Of course as time went on I read – and loved – books by female authors too. Just not enough.

As my mind shifted to the context of all this I began to wonder whether it was merely a phenomenon isolated to my own book collection. I suspected probably not – certainly my sense of the world of the professionally respected writer is of one that is very male dominated. But I had already established that my lifetime’s research in this field was somewhat skewed, so I figured it was worth investigating.

Turns out it wasn’t just me. A quick google search threw up a woman whose novel proved eight times more attractive to agents when submitted under a male pseudonym; a study which revealed that 75% of the books reviewed in the London Review of Books and the Times Literary Supplement were written by men. I’m sure further research would have given me plenty more reassurance, but I’m pretty confident that it’s not just my bookshelves that are biased.

The reason why is somewhat more elusive. Are there actually less female authors than male ones – or good ones anyway? This question was explored at length in a fascinating essay written by Francine Prose in 1998, resurfacing when V.S.Naipaul expressed a similar disparagement towards Jane Austen as my teenage self in comments he made in 2011. The answer is of course complex and multilayered, with a multitude of reasons why women write, or don’t, and why people want to read what women write, or don’t (or at least what the publishers think in this regard).

A hypothesis that has recurred over the years is that is has something to do with motherhood: that ‘there is no more sombre enemy of good art than the pram in the hall’. Or if you are going to succumb to kids, just make sure you only have the one.

For me, the opposite is true. Or at least I thought it was. I found becoming a mother extremely motivating – liberating, even – and the birth of my son will always be intrinsically linked with my reasons for finally putting virtual pen to paper and writing my first novel. However as time goes on it has all started to feel a little self-indulgent, a waste of my ‘potential’, of my ‘education’  – both the desire to plunge myself headfirst into parenthood, and the equally strong desire to use all my spare moments to write. The voices from my past are surfacing and telling me that just writing and looking after a kid are hardly valuable uses of my time. So those precious minutes are being eaten away because I feel like I should be earning money (though I am lucky enough at the moment not to strictly need to) and because I feel that I should be doing something ‘worthwhile’ (though I have already dedicated ten years of my life to teaching).

I am wondering now, as I work all this through, whether I shouldn’t be seriously rethinking my priorities. But that would mean a commitment to this role of Writer, an assertion to myself and to others that I am good enough, and it is worthwhile.

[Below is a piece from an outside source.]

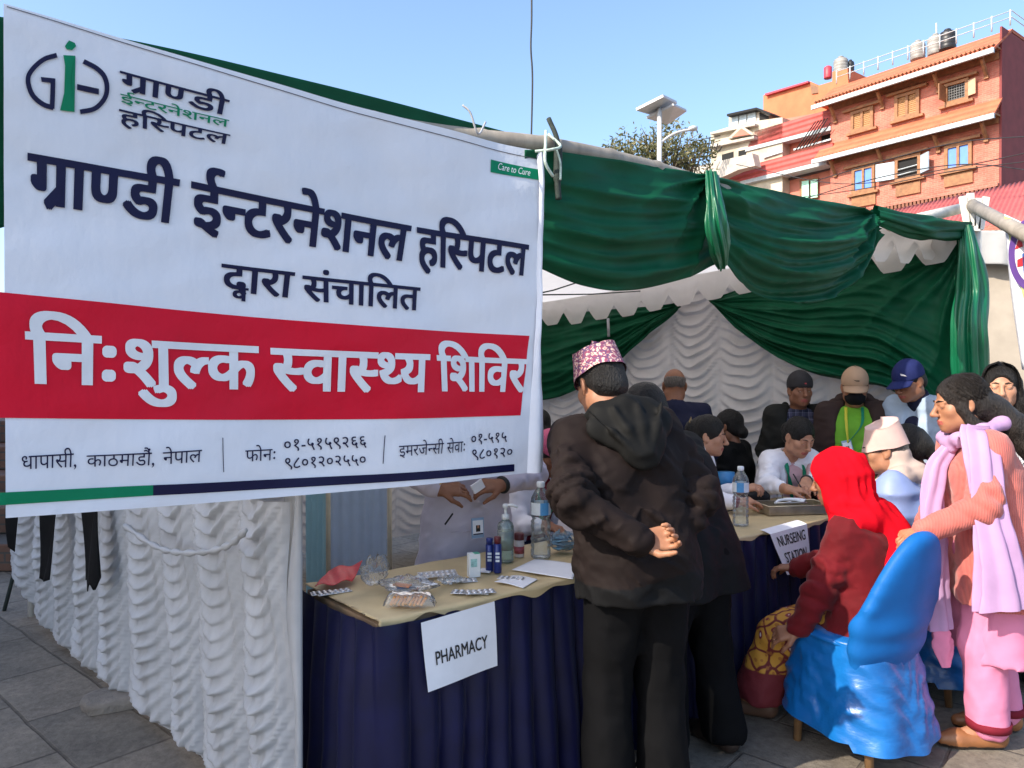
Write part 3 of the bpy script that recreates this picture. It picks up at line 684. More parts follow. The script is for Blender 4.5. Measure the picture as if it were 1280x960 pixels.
lay('lettering', ['९८०१२०'], [(586, 562), (639, 559), (638, 570), (586, 574)], N, .006)
lay('lettering', ['Care to Cure'], [(622, 205), (660, 214.5), (658, 221.5), (620, 212.5)], Wt, .0, .0045)
strip('divider', [(277, 547), (278, 547), (279, 590), (278, 590)], N, .003, 2, 8); strip('divider', [(478, 544), (479, 544), (476, 579), (475, 579)], N, .003, 2, 8)
# emblem: ring letters round a torch
def ribbon(name, pts, wpx_, m, lift=.0034, closed=False):
    P = spline([(p[0], p[1], 0) for p in pts], 8)[:, :2]; V = []; n = len(P)
    for i in range(n):
        t = P[min(i + 1, n - 1)] - P[max(i - 1, 0)]; t /= np.linalg.norm(t) + 1e-9; o = np.array((-t[1], t[0])); w_ = wpx_[0] + (wpx_[1] - wpx_[0]) * i / (n - 1) if hasattr(wpx_, '__len__') else wpx_
        for s in (-1, 1):
            q = bst(*(P[i] + o * s * w_ / 2)); V.append(bpt(q[0], q[1], lift) - b0)
    return mkobj(name, V, [(2 * i, 2 * i + 2, 2 * i + 3, 2 * i + 1) for i in range(n - 1)], m, ban, False)
def pixpoly(name, pts, m, lift=.0034):
    V = [bpt(*bst(*p), lift) - b0 for p in pts]
    bm = bmesh.new(); vs = [bm.verts.new(v) for v in V]; f = bm.faces.new(vs); bmesh.ops.triangulate(bm, faces=[f]); me = bpy.data.meshes.new(name); bm.to_mesh(me); bm.free()
    return fin(name, me, m, ban, False)
ribbon('emblem', [(72, 71), (56, 76), (42, 88), (36, 101), (41, 119), (54, 131), (68, 136)], 6, N)
pixpoly('emblem', [(52, 98), (70, 100), (70, 106), (53, 104)], N, .0038); ribbon('emblem', [(67, 103), (66.7, 120), (66, 137)], 6, N, .0036)
ribbon('emblem', [(105, 79), (120, 87), (130, 97), (134, 111), (131, 125), (119, 137), (101, 141)], 6, N)
pixpoly('emblem', [(97, 107), (124, 113), (124, 120), (97, 114)], N)
pixpoly('emblem', [(80, 71), (95, 72), (92, 84), (90, 98), (91, 118), (94, 141), (76, 139), (81, 118), (83, 98), (82, 84)], G)
pixpoly('emblem', [(87, 53), (94, 56), (96, 60), (91, 65), (84, 64), (82, 60), (84, 57), (89, 57)], G)

# ------------------------------------------------------------------ tables, skirts, covers
def tp(t, v, z=0.0): return C1 + UU * t + VV * v + ZZ * z
M_TABLE = mat('table_wood', (.3, .2, .12), .5, .2)
M_STEEL = mat('steel_leg', (.4, .4, .4), .35, .1, metal=.9)
def m_wavytop(U): return .012 * noise(U * 5, U * 0, U * 0, 2.5, 13)
for i, (a, b, lab) in enumerate(((0, 1.72, 'pharmacy'), (1.74, 3.22, 'nursing'))):
    tb = empty('folding_table', tuple(tp(a, 0)), math.atan2(UU[1], UU[0]), 'table under the navy skirt with the %s sign' % lab, 'table', None)
    o = MB().box(((b - a) / 2, TD / 2, TZ - .016), ((b - a) / 2 - .01, TD / 2 - .01, .014)).build('tabletop', M_TABLE, tb)
    for x in (.08, b - a - .08):
        for y in (.06, TD - .06): MB().tube([(x, y, 0), (x, y, TZ - .03)], .014, 10).build('leg', M_STEEL, tb, True)
    def skirt(path, nm, seed, lab_):
        f = poly(path); L = np.linalg.norm(np.diff(np.array(path), axis=0), axis=1).sum(); rr = np.random.RandomState(seed)
        def fn(U, V):
            q = f(U); dd = f(np.clip(U + .004, 0, 1)) - f(np.clip(U - .004, 0, 1)); nn = np.stack((dd[..., 1], -dd[..., 0], 0 * dd[..., 0]), -1); nn = nn / (np.linalg.norm(nn, axis=-1, keepdims=True) + 1e-9)
            x = U * L; ph = x * 2 * math.pi / .105 + 1.6 * noise(x * 2.5, V * .5, x * 0, 2.2, seed) + .35 * V
            d = (.006 + .026 * V ** .7) * (np.abs(np.sin(ph / 2)) ** .8 * 2 - .9) + .012 * V * noise(x * 3, V * 2, x * 0, 2, seed + 2) + .02 * V
            sc = np.where(V < .04, 0.35, 1.0)
            q = q + nn * (d * sc + .012)[..., None]; q[..., 2] = TZ + .004 - V * (TZ - .008) - .012 * np.abs(np.sin(x * 7 + seed)) * (V < .02); return q
        return tag(grid(nm, fn, 460, 26, M_NAVY), lab_, 'table skirt')
    if i == 0: skirt([tp(0, TD), tp(0.0, 0.0), tp(b, 0)], 'table_skirt', 3, 'navy blue pleated skirt round the pharmacy table')
    else: skirt([tp(a, 0), tp(b, 0), tp(b, TD)], 'table_skirt', 8, 'navy blue pleated skirt along the nursing station table')
    def cover(U, V, a=a, b=b, i=i):
        x = a + (b - a) * U; x = np.where((U <= 0) & (i == 0), .03, x)
        ed = .016 * noise(x * 6, x * 0, x * 0, 2.5, 17 + i) + .01 * np.sin(x * 23)
        over = np.where(V < .12, (1 - V / .12), 0); y = np.where(V < .12, -.022 + .002 * V, (V - .12) / .88 * TD)
        y = y + .03 * (1 if i == 0 else 0) * np.exp(-x / .2) 
        z = TZ + .010 + .003 * noise(x * 4, y * 6, 0 * x, 3, 19) - over * (.018 + ed)
        return C1 + UU * x[..., None] + VV * y[..., None] + ZZ * z[..., None]
    tag(grid('table_cover', cover, 150, 40, M_CREAM), ['cream plastic cover sheet spread over the pharmacy table', 'cream plastic cover sheet spread over the nursing station table'][i], 'tablecloth')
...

I’m not sure that I’m there yet. Though coming across another article about how what separates unsuccessful female writers from successful male ones is the very reticence that I recognise wholeheartedly in myself has given me even more pause for thought.

And I am glad to say that my explorations did not throw up only negatives. I found this article about ten women authors who published after age forty particularly encouraging – there is still time, and hopefully plenty of it.

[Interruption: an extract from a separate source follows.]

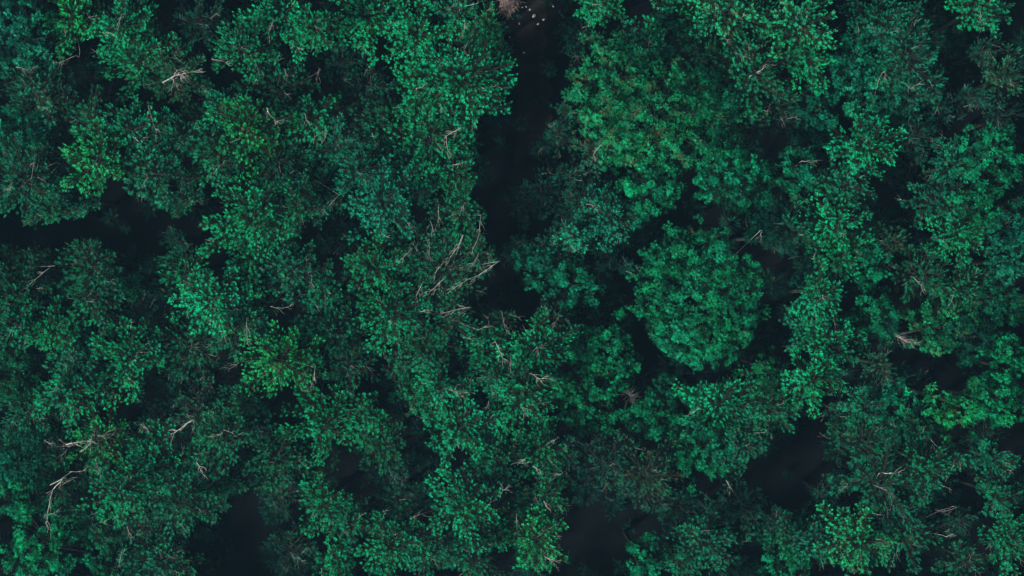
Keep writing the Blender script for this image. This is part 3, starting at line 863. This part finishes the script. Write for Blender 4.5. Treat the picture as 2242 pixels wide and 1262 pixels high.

Also encouraging is the fact that one of these authors is currently sitting on top of my reading pile: a reading pile which for perhaps the first time ever is made up of books entirely written by women.


None of this is by design. I never consciously set out to not read books by women, or indeed to seek them out as I grew older. But the shift in my literary gender balance is not entirely accidental either. I think it speaks to where I am right now with myself, as a woman and as a writer.

I’m still figuring out exactly where that is, but once I do? You’d better watch out, world.